I have no national prejudice on the subject: on the
contrary, residing in the city itself, with “pleine et
entiëre jouissance ” of a cannon-ball—triste souvenir—
inserted in the very masonry of the house we inhabit,
I almost feel as though bombarded myself.

Under the then existing circumstances, I cannot see
how the English Government could have acted
otherwise. It was a painful necessity. They had received
from the most reliable sources certain information that
the Emperor Napoleon, about to occupy Holstein with
his army, would, if once master of Zealand, seize the
Danish fleet and employ it against our country for the
invasion of Great Britain and Ireland.

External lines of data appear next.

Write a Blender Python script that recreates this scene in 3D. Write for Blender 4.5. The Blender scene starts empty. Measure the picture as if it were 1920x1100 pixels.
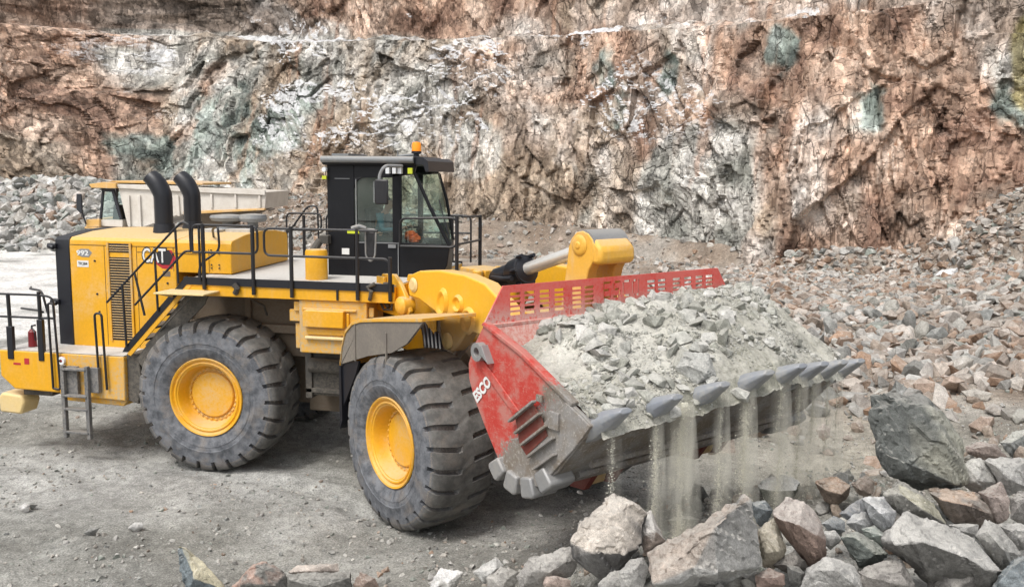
import bpy, bmesh, math, random
import numpy as np
from mathutils import Vector, Matrix
random.seed(7); rng = np.random.default_rng(11)
R_ = math.radians
SC = bpy.context.scene
COL = SC.collection

# ------------------------------------------------------------------ camera, sky, sun, exposure
CAM = np.array([8.314, -16.01, 5.192]); YAW = R_(-11.939); PIT = R_(7.413); ROLL = R_(.601); FPX = 1700.0
FW = np.array([math.sin(YAW)*math.cos(PIT), math.cos(YAW)*math.cos(PIT), -math.sin(PIT)])
RT = np.array([math.cos(YAW), -math.sin(YAW), 0.0]); UP = np.cross(RT, FW)
RT2 = RT*math.cos(ROLL) + UP*math.sin(ROLL); UP2 = -RT*math.sin(ROLL) + UP*math.cos(ROLL)
cd = bpy.data.cameras.new('camera'); cam = bpy.data.objects.new('camera', cd); COL.objects.link(cam)
M = Matrix(((RT2[0], UP2[0], -FW[0], CAM[0]), (RT2[1], UP2[1], -FW[1], CAM[1]), (RT2[2], UP2[2], -FW[2], CAM[2]), (0, 0, 0, 1)))
cam.matrix_world = M
cd.sensor_width = 36.0; cd.lens = 36.0*FPX/1920.0; cd.clip_start = .1; cd.clip_end = 2000
SC.camera = cam
w = bpy.data.worlds.new('World'); SC.world = w; w.use_nodes = True
SUN_EL, SUN_AZ = 58.0, 202.0          # azimuth: compass direction the light comes from, measured from +Y clockwise
nt = w.node_tree; bg = nt.nodes['Background']
sky = nt.nodes.new('ShaderNodeTexSky'); sky.sky_type = 'NISHITA'; sky.sun_disc = False
sky.sun_elevation = R_(SUN_EL); sky.sun_rotation = R_(SUN_AZ); sky.dust_density = 4.0; sky.air_density = 1.0; sky.ozone_density = .6
hs = nt.nodes.new('ShaderNodeHueSaturation'); hs.inputs['Saturation'].default_value = .22
nt.links.new(sky.outputs[0], hs.inputs['Color']); nt.links.new(hs.outputs[0], bg.inputs[0]); bg.inputs[1].default_value = .15
sl = bpy.data.lights.new('sun', 'SUN'); sl.energy = 1.4; sl.angle = R_(18); sl.color = (1, .96, .9)
so = bpy.data.objects.new('sun', sl); COL.objects.link(so)
sd = Vector((math.sin(R_(SUN_AZ))*math.cos(R_(SUN_EL)), math.cos(R_(SUN_AZ))*math.cos(R_(SUN_EL)), math.sin(R_(SUN_EL))))
so.rotation_euler = sd.to_track_quat('Z', 'Y').to_euler(); so.location = (0, 0, 60)
SC.view_settings.view_transform = 'Standard'; SC.view_settings.look = 'None'; SC.view_settings.gamma = 1
SC.view_settings.use_curve_mapping = False; SC.view_settings.exposure = .40
SC.cycles.max_bounces = 6; SC.cycles.transparent_max_bounces = 16; SC.cycles.volume_bounces = 3

# ------------------------------------------------------------------ frames
AF = R_(39.848); CA, SA = math.cos(AF), -math.sin(AF); DZ = -.12
def idf(P): return P
def Ff(P):                                # front frame (x forward from the front axle, z up) to world
    P = np.asarray(P, float).reshape(-1, 3); x = P[:, 0] + 2.945
    return np.stack([x*CA - P[:, 1]*SA + 2.945, x*SA + P[:, 1]*CA, P[:, 2] + DZ], -1)
def px(x, y, ax, v):                      # where a sight line of the photograph meets the plane axis=v
    d = FW + RT2*(x-960)/FPX - UP2*(y-550)/FPX
    return CAM + d*((v-CAM[ax])/d[ax])
def pxd(x, y, D): return CAM + (FW + RT2*(x-960)/FPX - UP2*(y-550)/FPX)*D
def AD(a, d, z=0): # lateral/depth plan coordinates about the viewpoint -> world
    a = np.asarray(a, float); d = np.asarray(d, float)
    return np.stack([CAM[0] + a*math.cos(YAW) + d*math.sin(YAW), CAM[1] - a*math.sin(YAW) + d*math.cos(YAW), np.zeros_like(a) + z], -1)
def toAD(x, y):
    dx, dy = x-CAM[0], y-CAM[1]
    return dx*math.cos(YAW) - dy*math.sin(YAW), dx*math.sin(YAW) + dy*math.cos(YAW)

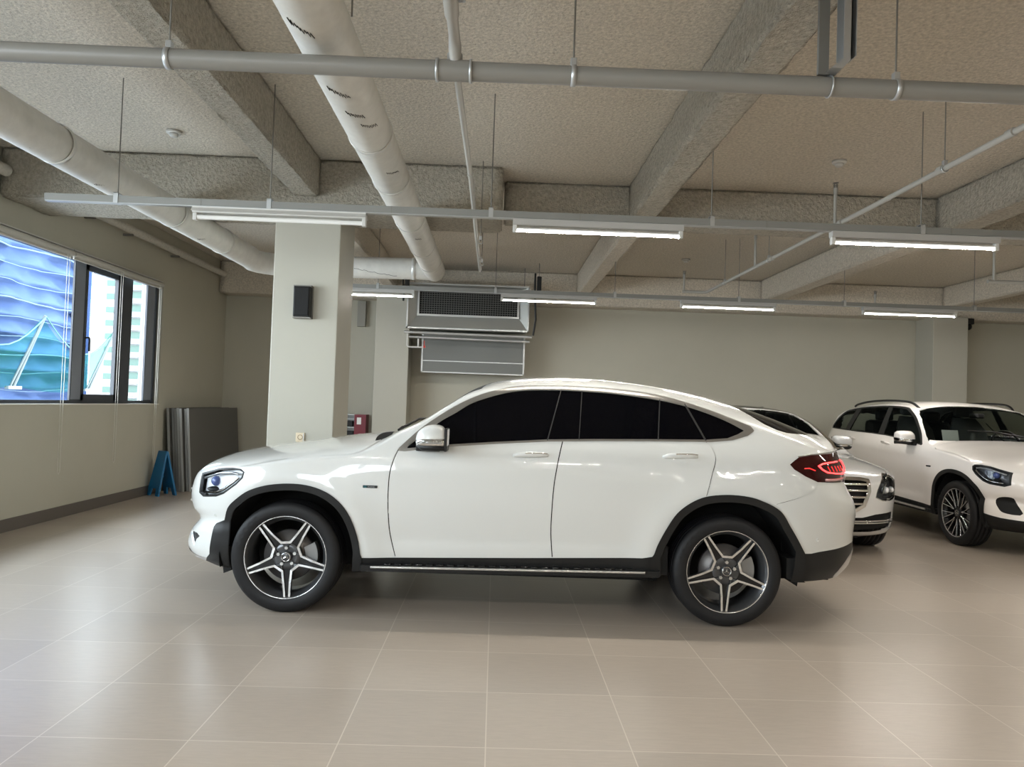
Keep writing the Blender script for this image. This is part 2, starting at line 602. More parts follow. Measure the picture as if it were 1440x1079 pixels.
# ------------------------------------------------------------------ ducts and pipes under the ceiling
def band(mb, c, axis, r, w=0.03):
    return mb.lathe([(r, -w / 2), (r + 0.006, -w / 2), (r + 0.006, w / 2), (r, w / 2)], 32, axis, c, close=True)


def duct():
    t = thing('ventilation_duct', 'fat round pale duct running overhead, turning behind the column and coming back', 'duct', (0, 0, 3.05))
    R = 0.134
    xl, xr, ye = -3.0, -0.83, 9.6
    pts = [(xl - 0.08, -2.0, 0), (xl - 0.03, 6, 0), (xl, 9.2, 0)]
    for k in range(1, 6):
        a = pi / 2 * k / 6
        pts.append((xl + 0.38 * (1 - math.cos(a)), 9.2 + 0.4 * math.sin(a), -0.02))
    pts += [(xl + 0.38, ye, -0.02), (xr - 0.22, ye, 0)]
    pts2 = [(xr, ye + 0.10, 0.0), (xr, 6, 0), (xr, -2.0, 0)]
    MB().tube(pts, R, 36).build('duct_run', m_duct, t, False)
    mb = MB()
    mb.tube(pts2, R, 36)
    mb.ball((xr, ye + 0.03, 0), (R, R, R), 28)
    mb.tube([(xr - 0.24, ye, 0), (xr, ye, 0)], R, 36)
    mb.build('duct_run', m_duct, t, False)
    b = MB()
    for y in (4.72, 5.65, 6.9, 8.1, 9.0):
        band(b, (xr, y, 0), 'y', R, 0.035)
    for y in (3.4, 5.2, 7.05, 8.3):
        band(b, (xl - 0.06 + 0.06 * y / 9.2, y, 0), 'y', R, 0.035)
    band(b, (xr - 0.24, ye, 0), 'x', R, 0.05)
    loose(b, 'joint_band', mat('duct_tape_foil', (0.66, 0.65, 0.62), 0.35, 0.35), t)
    # marker-pen scrawls left on the sheet by the fitters
    r = random.Random(5)
    for (x, y0, n, ph) in ((xr, 3.1, 8, -0.5), (xr, 3.42, 7, 0.1), (xr, 3.75, 9, -0.35), (xr, 4.25, 8, 0.25), (xr, 4.05, 8, -0.1), (xr, 6.2, 6, 0.3), (xr, 5.15, 8, 0.35), (xr, 7.2, 5, 0.2), (xl - 0.04, 5.7, 10, 0.2), (xl - 0.05, 4.9, 9, 0.35), (xl - 0.02, 7.6, 5, 0.25)):
        pa = []
        for k in range(2 * n):
            a = ph + 0.040 * k + r.uniform(-0.012, 0.012)
            yy = y0 + 0.006 * k + (0.026 if k % 2 else -0.018) * r.uniform(0.3, 1.2)
            pa.append((x + (R + 0.0015) * math.sin(a), yy, -(R + 0.0015) * math.cos(a)))
        MB().tube(pa, 0.0024, 5).build('marker_scrawl', m_black, t)
    pa = []
    for k in range(22):
        a = 0.30 + 0.03 * k + r.uniform(-0.05, 0.05)
        pa.append((-1.80 + 0.025 * k, ye - (R + 0.0015) * math.cos(a), -(R + 0.0015) * math.sin(a) - 0.006))
    MB().tube(pa, 0.0024, 5).build('marker_scrawl', m_black, t)
    return t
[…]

The demand
made for the deposit of the Danish fleet under our care
until the conclusion of the war was peremptorily
refused to Lords Gambier and Cathcart: perhaps the
terms in which it was made were somewhat galling to
the spirit of Danish independence. They were,
however, not only refused, but followed up at once by a
proclamation on the part of Count Brockdorff, declaring
the confiscation of British property, the annulment of
debts due to British subjects, and forbidding, as illegal,
all correspondence with them. This was not likely to
mend matters.

Frederic, the Crown Prince—unlike his heroic
ancestor King Frederic III., who, when advised to quit the
besieged capital in 1659, replied, “ I will remain and
die in my nest —demanded his passport and rejoined
the royal family located at Kiel. Of the corps
diplomatique, the French legation alone remained.